Monday, April 23, 2012

daughter rising

{via pinterest}
i forgot what this felt like. to write my heart, i mean. i've been so tired and so worn for so long that these words seemed to have faded from me, illusive like grass on the wind. and as beautiful as they were, they were lovely to watch float away, too.

and so i let them float, maybe a little too long for some, but just long enough for me. because this life within me, this little tiny heartbeat that we have since discovered beats the warrioress rhythm like mine, has been drawing much from me, and leaving little behind.

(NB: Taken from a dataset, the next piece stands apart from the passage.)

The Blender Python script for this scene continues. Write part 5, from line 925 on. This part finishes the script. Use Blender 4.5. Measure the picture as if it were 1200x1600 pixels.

yes, i am carrying a girl-child. another daughter for the world, another pair of feminine hands for the Kingdom's banner. and all i can do is wrap my arms around my ever growing stomach and whisper

courage, my dearheart
you are not a daughter alone.

i am almost afraid to bring another woman into this world. the burden already placed upon her tiny shoulders almost breaks me down to weeping at every thought. for who knew that so much would be required of innocent eyes and fragile fingers?

rain has told me to blurt. to impulsively speak my heart to the wind. and maybe that's what this is, a blurting out of my heart's overflowing emotion that has been building up and flowing through my veins at a pace too fast and to the tune of some music that i've forgotten that i've missed for weeks. 
{me large with our daughter, 18 weeks}

but this much i know well, and i know strong in my soul.

i will not raise a quiet daughter of sewn-shut lips and discreetly bowed eyes. i will raise an earth-pounder, a piller-shaker, and a battle-crier. 

if she is the gentle warrior, let it be and i will love her. ::
if she is the loudest singer with hands raised to broken clouds, let it be and i will love her.::

 i will not dictate her steps; He has that laid smooth without my desperate attempts to push and prod His mighty Hands. 

her path is on Him, and my smile is on her. 

my Marian Abigail. my evening star, her father's joy. 

my little girl growing. my warrioress rising. my unborn champion, my silent voiced miracle. 

my daughter. his daughter. Aslan's daughter 


Friday, April 20, 2012

silent eyes

i know i've been quiet. i know that this blog has sat dormant for so long that you may have forgotten that i exist.

but i have an excuse, and it is the most precious one in the world. and today, for the first time, my eyes beheld the unseen.

20 wks, 3 days. 

gender comes tomorrow evening, when we cut cake and see blue or pink. and i promise that things will become louder here soon, as my body and my mind level out again.